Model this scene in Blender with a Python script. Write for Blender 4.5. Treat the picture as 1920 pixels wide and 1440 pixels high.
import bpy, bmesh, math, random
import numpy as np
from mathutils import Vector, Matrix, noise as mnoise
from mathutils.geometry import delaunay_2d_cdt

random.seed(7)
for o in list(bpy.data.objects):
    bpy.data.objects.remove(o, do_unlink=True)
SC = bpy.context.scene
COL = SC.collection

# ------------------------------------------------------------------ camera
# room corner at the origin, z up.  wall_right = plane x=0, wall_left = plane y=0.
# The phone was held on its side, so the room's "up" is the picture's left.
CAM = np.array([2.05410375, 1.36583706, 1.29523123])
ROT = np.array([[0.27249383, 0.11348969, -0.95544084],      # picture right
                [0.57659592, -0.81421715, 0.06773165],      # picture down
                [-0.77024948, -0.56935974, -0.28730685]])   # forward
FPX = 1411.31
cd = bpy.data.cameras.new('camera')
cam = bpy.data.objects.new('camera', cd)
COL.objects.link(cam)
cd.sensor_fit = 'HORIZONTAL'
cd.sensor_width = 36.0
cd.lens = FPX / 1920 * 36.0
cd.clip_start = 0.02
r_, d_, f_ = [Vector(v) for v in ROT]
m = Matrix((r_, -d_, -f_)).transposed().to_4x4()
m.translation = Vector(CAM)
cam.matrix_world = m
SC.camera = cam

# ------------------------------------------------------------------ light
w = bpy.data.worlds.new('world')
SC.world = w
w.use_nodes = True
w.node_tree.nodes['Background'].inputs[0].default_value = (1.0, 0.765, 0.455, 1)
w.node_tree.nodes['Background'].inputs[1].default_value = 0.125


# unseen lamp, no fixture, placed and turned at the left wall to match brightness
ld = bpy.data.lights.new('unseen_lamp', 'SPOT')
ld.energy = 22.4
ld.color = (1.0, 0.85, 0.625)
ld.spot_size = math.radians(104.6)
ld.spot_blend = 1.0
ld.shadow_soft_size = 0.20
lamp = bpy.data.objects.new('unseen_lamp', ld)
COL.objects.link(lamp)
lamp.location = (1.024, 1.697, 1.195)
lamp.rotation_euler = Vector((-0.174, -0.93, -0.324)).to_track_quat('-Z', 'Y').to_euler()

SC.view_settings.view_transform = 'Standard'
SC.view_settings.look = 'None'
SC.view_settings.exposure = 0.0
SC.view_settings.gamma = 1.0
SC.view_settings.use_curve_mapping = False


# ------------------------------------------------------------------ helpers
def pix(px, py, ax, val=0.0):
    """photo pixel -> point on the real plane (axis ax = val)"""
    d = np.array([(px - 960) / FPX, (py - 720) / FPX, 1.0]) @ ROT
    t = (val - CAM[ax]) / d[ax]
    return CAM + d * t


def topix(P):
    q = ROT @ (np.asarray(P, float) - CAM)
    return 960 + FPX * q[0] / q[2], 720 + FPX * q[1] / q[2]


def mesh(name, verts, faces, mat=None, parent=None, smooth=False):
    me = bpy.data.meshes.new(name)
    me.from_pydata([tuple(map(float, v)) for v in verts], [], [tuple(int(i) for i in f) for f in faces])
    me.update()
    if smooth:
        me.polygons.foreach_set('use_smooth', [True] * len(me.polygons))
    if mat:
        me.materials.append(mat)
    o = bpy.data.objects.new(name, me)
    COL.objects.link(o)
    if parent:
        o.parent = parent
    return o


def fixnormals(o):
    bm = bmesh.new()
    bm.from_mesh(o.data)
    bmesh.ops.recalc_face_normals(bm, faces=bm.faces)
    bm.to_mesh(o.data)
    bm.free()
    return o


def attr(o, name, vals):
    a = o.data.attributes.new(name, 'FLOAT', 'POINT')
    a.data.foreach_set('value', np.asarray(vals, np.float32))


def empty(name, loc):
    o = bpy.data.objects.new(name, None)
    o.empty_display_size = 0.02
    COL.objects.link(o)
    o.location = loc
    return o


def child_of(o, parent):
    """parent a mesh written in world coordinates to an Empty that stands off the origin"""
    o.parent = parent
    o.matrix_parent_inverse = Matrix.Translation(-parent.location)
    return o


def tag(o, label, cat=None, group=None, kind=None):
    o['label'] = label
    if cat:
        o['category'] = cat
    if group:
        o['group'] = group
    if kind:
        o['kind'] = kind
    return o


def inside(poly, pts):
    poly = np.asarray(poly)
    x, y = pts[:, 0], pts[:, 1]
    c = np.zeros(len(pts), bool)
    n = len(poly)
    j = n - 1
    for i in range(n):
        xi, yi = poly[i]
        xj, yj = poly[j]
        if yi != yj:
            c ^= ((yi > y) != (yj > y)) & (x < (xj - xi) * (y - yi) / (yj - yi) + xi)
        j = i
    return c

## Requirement
Each line of the material above must be retyped precisely.

## Solution to the exercise
Model this scene in Blender with a Python script. Write for Blender 4.5. Treat the picture as 1920 pixels wide and 1440 pixels high.
import bpy, bmesh, math, random
import numpy as np
from mathutils import Vector, Matrix, noise as mnoise
from mathutils.geometry import delaunay_2d_cdt

random.seed(7)
for o in list(bpy.data.objects):
    bpy.data.objects.remove(o, do_unlink=True)
SC = bpy.context.scene
COL = SC.collection

# ------------------------------------------------------------------ camera
# room corner at the origin, z up.  wall_right = plane x=0, wall_left = plane y=0.
# The phone was held on its side, so the room's "up" is the picture's left.
CAM = np.array([2.05410375, 1.36583706, 1.29523123])
ROT = np.array([[0.27249383, 0.11348969, -0.95544084],      # picture right
                [0.57659592, -0.81421715, 0.06773165],      # picture down
                [-0.77024948, -0.56935974, -0.28730685]])   # forward
FPX = 1411.31
cd = bpy.data.cameras.new('camera')
cam = bpy.data.objects.new('camera', cd)
COL.objects.link(cam)
cd.sensor_fit = 'HORIZONTAL'
cd.sensor_width = 36.0
cd.lens = FPX / 1920 * 36.0
cd.clip_start = 0.02
r_, d_, f_ = [Vector(v) for v in ROT]
m = Matrix((r_, -d_, -f_)).transposed().to_4x4()
m.translation = Vector(CAM)
cam.matrix_world = m
SC.camera = cam

# ------------------------------------------------------------------ light
w = bpy.data.worlds.new('world')
SC.world = w
w.use_nodes = True
w.node_tree.nodes['Background'].inputs[0].default_value = (1.0, 0.765, 0.455, 1)
w.node_tree.nodes['Background'].inputs[1].default_value = 0.125


# unseen lamp, no fixture, placed and turned at the left wall to match brightness
ld = bpy.data.lights.new('unseen_lamp', 'SPOT')
ld.energy = 22.4
ld.color = (1.0, 0.85, 0.625)
ld.spot_size = math.radians(104.6)
ld.spot_blend = 1.0
ld.shadow_soft_size = 0.20
lamp = bpy.data.objects.new('unseen_lamp', ld)
COL.objects.link(lamp)
lamp.location = (1.024, 1.697, 1.195)
lamp.rotation_euler = Vector((-0.174, -0.93, -0.324)).to_track_quat('-Z', 'Y').to_euler()

SC.view_settings.view_transform = 'Standard'
SC.view_settings.look = 'None'
SC.view_settings.exposure = 0.0
SC.view_settings.gamma = 1.0
SC.view_settings.use_curve_mapping = False


# ------------------------------------------------------------------ helpers
def pix(px, py, ax, val=0.0):
    """photo pixel -> point on the real plane (axis ax = val)"""
    d = np.array([(px - 960) / FPX, (py - 720) / FPX, 1.0]) @ ROT
    t = (val - CAM[ax]) / d[ax]
    return CAM + d * t


def topix(P):
    q = ROT @ (np.asarray(P, float) - CAM)
    return 960 + FPX * q[0] / q[2], 720 + FPX * q[1] / q[2]


def mesh(name, verts, faces, mat=None, parent=None, smooth=False):
    me = bpy.data.meshes.new(name)
    me.from_pydata([tuple(map(float, v)) for v in verts], [], [tuple(int(i) for i in f) for f in faces])
    me.update()
    if smooth:
        me.polygons.foreach_set('use_smooth', [True] * len(me.polygons))
    if mat:
        me.materials.append(mat)
    o = bpy.data.objects.new(name, me)
    COL.objects.link(o)
    if parent:
        o.parent = parent
    return o


def fixnormals(o):
    bm = bmesh.new()
    bm.from_mesh(o.data)
    bmesh.ops.recalc_face_normals(bm, faces=bm.faces)
    bm.to_mesh(o.data)
    bm.free()
    return o


def attr(o, name, vals):
    a = o.data.attributes.new(name, 'FLOAT', 'POINT')
    a.data.foreach_set('value', np.asarray(vals, np.float32))


def empty(name, loc):
    o = bpy.data.objects.new(name, None)
    o.empty_display_size = 0.02
    COL.objects.link(o)
    o.location = loc
    return o


def child_of(o, parent):
    """parent a mesh written in world coordinates to an Empty that stands off the origin"""
    o.parent = parent
    o.matrix_parent_inverse = Matrix.Translation(-parent.location)
    return o


def tag(o, label, cat=None, group=None, kind=None):
    o['label'] = label
    if cat:
        o['category'] = cat
    if group:
        o['group'] = group
    if kind:
        o['kind'] = kind
    return o


def inside(poly, pts):
    poly = np.asarray(poly)
    x, y = pts[:, 0], pts[:, 1]
    c = np.zeros(len(pts), bool)
    n = len(poly)
    j = n - 1
    for i in range(n):
        xi, yi = poly[i]
        xj, yj = poly[j]
        if yi != yj:
            c ^= ((yi > y) != (yj > y)) & (x < (xj - xi) * (y - yi) / (yj - yi) + xi)
        j = i
    return c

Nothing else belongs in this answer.